Are we doomed? Can humankind really solve this and avoid extinction?

There are many writers and researchers who have written articles and reports asserting that it is too late to save ourselves from climate catastrophe and probable extinction.

This is not the view of most climate scientists, who state that we still have a narrow window of time to save ourselves and the planet.

Action to avert climate damage needs to be taken swiftly and boldly, mobilising all sectors of society as has been done in world war mobilisations, to protect our planet and our children’s futures.

It is true that predicted impacts of global warming vary between models, and we heed advice that many predictions of the Intergovernmental Panel on Climate Change (IPCC) are on the conservative side. Thus, we treat the IPCC recommendations as the minimum required.

The recent report from the IPCC, “Global Warming of 1.5 ºC”, explains that collectively we need to reduce greenhouse gas emissions by 45% by 2030 (on 2010 levels) and to net zero by 2050 to have a 50-66% chance of limiting global warming to 1.5 ºC. These climate experts argue that 1.5ºC is a necessary goal to aim for to give the world the best chance to avoid the worst effects of catastrophic climate change, to give our children a liveable, healthy planet on which to grow up, grow old and live long, healthy happy lives.

The targets set by scientists and legislators depend on differing interpretations of mitigation and adaptation options, as shared by famous climate scientist Katharine Hayhoe.

We are already at risk of global food shortages, fires and coral die off as early as 2040 if we reach 1.5°C warming.

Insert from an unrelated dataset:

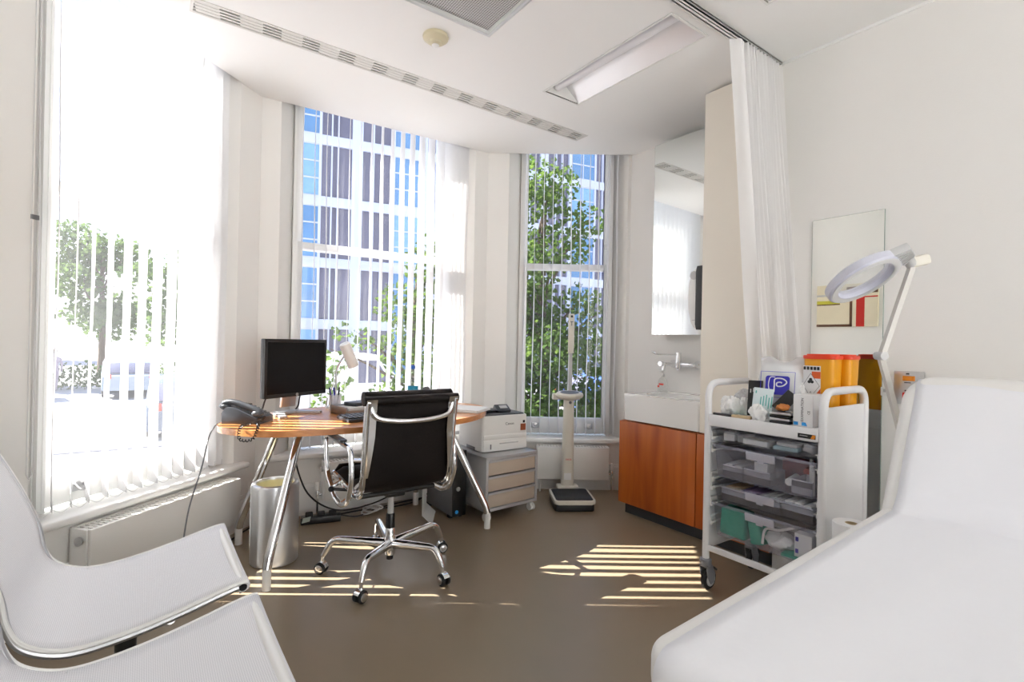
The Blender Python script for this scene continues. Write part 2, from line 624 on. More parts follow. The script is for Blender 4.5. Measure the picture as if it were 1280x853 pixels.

While the impacts of these will be worse in developing countries they could still impact us here in Australia.

At a 2°C rise these problems would be even greater. But a bigger issue with 2°C is how we could then stop the world continuing to warm even more over coming centuries. Maintaining global heating to 1.5°C gives us a better chance to slow and eventually halt or reverse aspects such as ice melting, sea levels rising and less heat being reflected back out into space as ice melts (absorbing instead of reflecting this heat will warm the earth further).

But a 50% chance of staying under 1.5°C hardly seems good enough. You wouldn’t get on a plane with only 50% chance of landing safely, would you? So the climate emergency goals make sense. We must do all we can to reduce emissions ASAP.

In response to the predictions made by the IPCC and other climate scientists, climate activist groups have developed their own demands, such as transitioning to 100% renewables and zero emissions by 2025 (eg. Extinction Rebellion), or by 2030 (eg Australia’s School Strike For Climate, The Sunrise Movement and the Green New Deal in the USA).

We endorse these goals and highlight that this is still in the bounds of what the IPCC 1.5C special report is asking for. So we can go into emergency mode, and support the climate emergency mobilisation movement to protect our kids’ liveable world, but at the same time we can trust the scientists who wrote the IPCC 1.5C report.

It is easy to get terrified by some of the worst-case scenarios presented in the climate emergency movement. We can acknowledge these worst-case scenarios, and focus our energies on working to avoid them.

While recognising that the IPCC 1.5 C is scary enough and remains our guide for taking action, some scenarios are more likely than others. This resource here explains tipping points and future projections in a relatively easy to understand way.

Long term, carbon capture technology and geo-engineering like solar radiation management may be needed but the best actions we can call on government and industry to take now are to reduce emissions, invest in renewables, protect forests, and transition to a more sharing economy.

The IPCC puts it simply:

“Every action matters

Every bit of warming matters

Every year matters

Every choice matters”

 

Climate scientist, Katharine Hayhoe, says “But the bottom line is this: it’s true some impacts are already here. Others are unavoidable. But my research, and that of hundreds of other scientists, clearly shows that our choices matter. It is not too late to avoid the worst impacts. And that’s why… the best thing you can do about climate change is talk about it.”